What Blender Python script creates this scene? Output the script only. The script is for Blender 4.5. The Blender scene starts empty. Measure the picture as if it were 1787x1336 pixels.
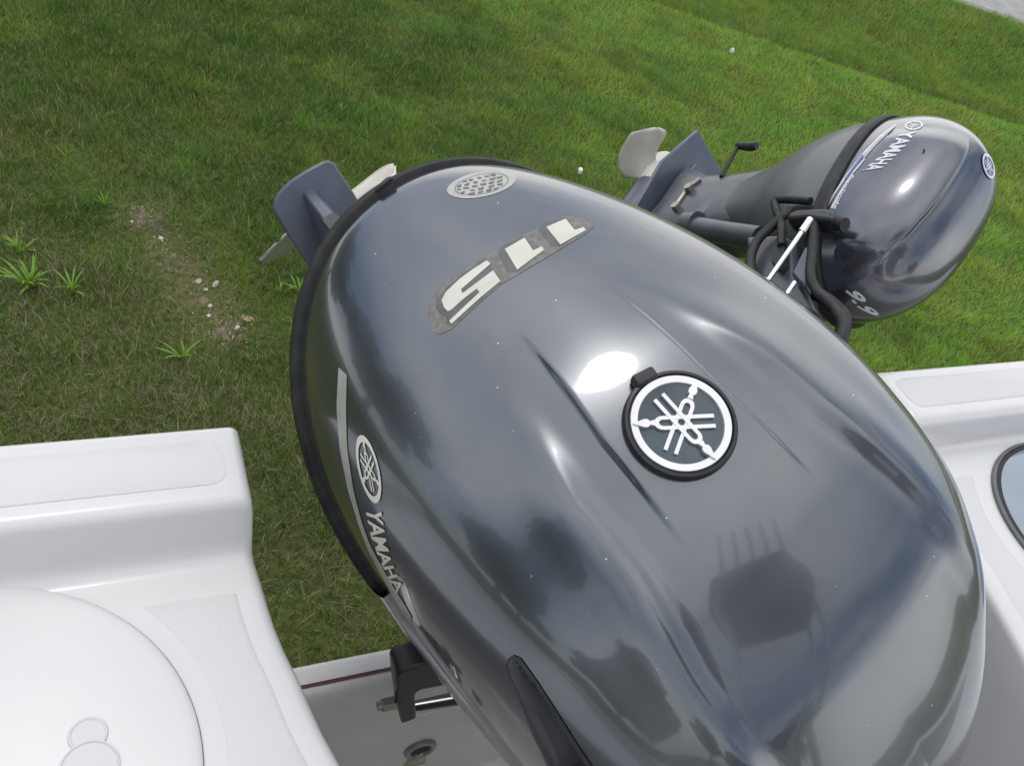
import bpy, bmesh, math, random
import numpy as np
from mathutils import Vector
from mathutils.bvhtree import BVHTree
random.seed(7); rng = np.random.default_rng(7)
C = bpy.context.scene.collection
R = math.radians
A = np.array

# ------------------------------------------------------------------ camera
HC = 2.06                                   # camera height above the lawn
PITCH, ROLL, FPX, PW, PH = R(40), R(18.5), 1547.0, 1787.0, 1336.0
_F = A([0, math.cos(PITCH), -math.sin(PITCH)]); _U0 = A([0, math.sin(PITCH), math.cos(PITCH)]); _X0 = A([1., 0, 0])
_RT = math.cos(ROLL)*_X0 + math.sin(ROLL)*_U0
_UP = -math.sin(ROLL)*_X0 + math.cos(ROLL)*_U0
CAM = A([0, 0, HC])
cd = bpy.data.cameras.new('camera'); cam = bpy.data.objects.new('camera', cd); C.objects.link(cam)
from mathutils import Matrix
cam.matrix_world = Matrix(((_RT[0], _UP[0], -_F[0], 0), (_RT[1], _UP[1], -_F[1], 0), (_RT[2], _UP[2], -_F[2], HC), (0, 0, 0, 1)))
cd.sensor_width = 36; cd.lens = 36*FPX/PW; cd.clip_start = 0.05; cd.clip_end = 1500
bpy.context.scene.camera = cam

# ------------------------------------------------------------------ world and sun
SUN = A([-0.257, 0.203, 0.945]); SUN = SUN/np.linalg.norm(SUN)
sel = math.asin(SUN[2]); srot = math.atan2(SUN[0], SUN[1])
w = bpy.data.worlds.new('World'); bpy.context.scene.world = w; w.use_nodes = True
nt = w.node_tree; N = nt.nodes; L = nt.links
bg = N['Background']; sky = N.new('ShaderNodeTexSky'); sky.sky_type = 'NISHITA'; sky.sun_disc = False
sky.sun_elevation = sel; sky.sun_rotation = srot; sky.air_density = 1.0; sky.dust_density = 1.5; sky.ozone_density = 1.0
tc = N.new('ShaderNodeTexCoord'); mp = N.new('ShaderNodeMapping'); L.new(tc.outputs['Generated'], mp.inputs['Vector'])
mp.inputs['Scale'].default_value = (1, 1, 2.2); mp.inputs['Location'].default_value = (0.35, 0.2, 0.0)
cn = N.new('ShaderNodeTexNoise'); cn.inputs['Scale'].default_value = 1.25; cn.inputs['Detail'].default_value = 5; cn.inputs['Roughness'].default_value = .55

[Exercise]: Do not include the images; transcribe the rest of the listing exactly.

[Result of this task]:
What Blender Python script creates this scene? Output the script only. The script is for Blender 4.5. The Blender scene starts empty. Measure the picture as if it were 1787x1336 pixels.
import bpy, bmesh, math, random
import numpy as np
from mathutils import Vector
from mathutils.bvhtree import BVHTree
random.seed(7); rng = np.random.default_rng(7)
C = bpy.context.scene.collection
R = math.radians
A = np.array

# ------------------------------------------------------------------ camera
HC = 2.06                                   # camera height above the lawn
PITCH, ROLL, FPX, PW, PH = R(40), R(18.5), 1547.0, 1787.0, 1336.0
_F = A([0, math.cos(PITCH), -math.sin(PITCH)]); _U0 = A([0, math.sin(PITCH), math.cos(PITCH)]); _X0 = A([1., 0, 0])
_RT = math.cos(ROLL)*_X0 + math.sin(ROLL)*_U0
_UP = -math.sin(ROLL)*_X0 + math.cos(ROLL)*_U0
CAM = A([0, 0, HC])
cd = bpy.data.cameras.new('camera'); cam = bpy.data.objects.new('camera', cd); C.objects.link(cam)
from mathutils import Matrix
cam.matrix_world = Matrix(((_RT[0], _UP[0], -_F[0], 0), (_RT[1], _UP[1], -_F[1], 0), (_RT[2], _UP[2], -_F[2], HC), (0, 0, 0, 1)))
cd.sensor_width = 36; cd.lens = 36*FPX/PW; cd.clip_start = 0.05; cd.clip_end = 1500
bpy.context.scene.camera = cam

# ------------------------------------------------------------------ world and sun
SUN = A([-0.257, 0.203, 0.945]); SUN = SUN/np.linalg.norm(SUN)
sel = math.asin(SUN[2]); srot = math.atan2(SUN[0], SUN[1])
w = bpy.data.worlds.new('World'); bpy.context.scene.world = w; w.use_nodes = True
nt = w.node_tree; N = nt.nodes; L = nt.links
bg = N['Background']; sky = N.new('ShaderNodeTexSky'); sky.sky_type = 'NISHITA'; sky.sun_disc = False
sky.sun_elevation = sel; sky.sun_rotation = srot; sky.air_density = 1.0; sky.dust_density = 1.5; sky.ozone_density = 1.0
tc = N.new('ShaderNodeTexCoord'); mp = N.new('ShaderNodeMapping'); L.new(tc.outputs['Generated'], mp.inputs['Vector'])
mp.inputs['Scale'].default_value = (1, 1, 2.2); mp.inputs['Location'].default_value = (0.35, 0.2, 0.0)
cn = N.new('ShaderNodeTexNoise'); cn.inputs['Scale'].default_value = 1.25; cn.inputs['Detail'].default_value = 5; cn.inputs['Roughness'].default_value = .55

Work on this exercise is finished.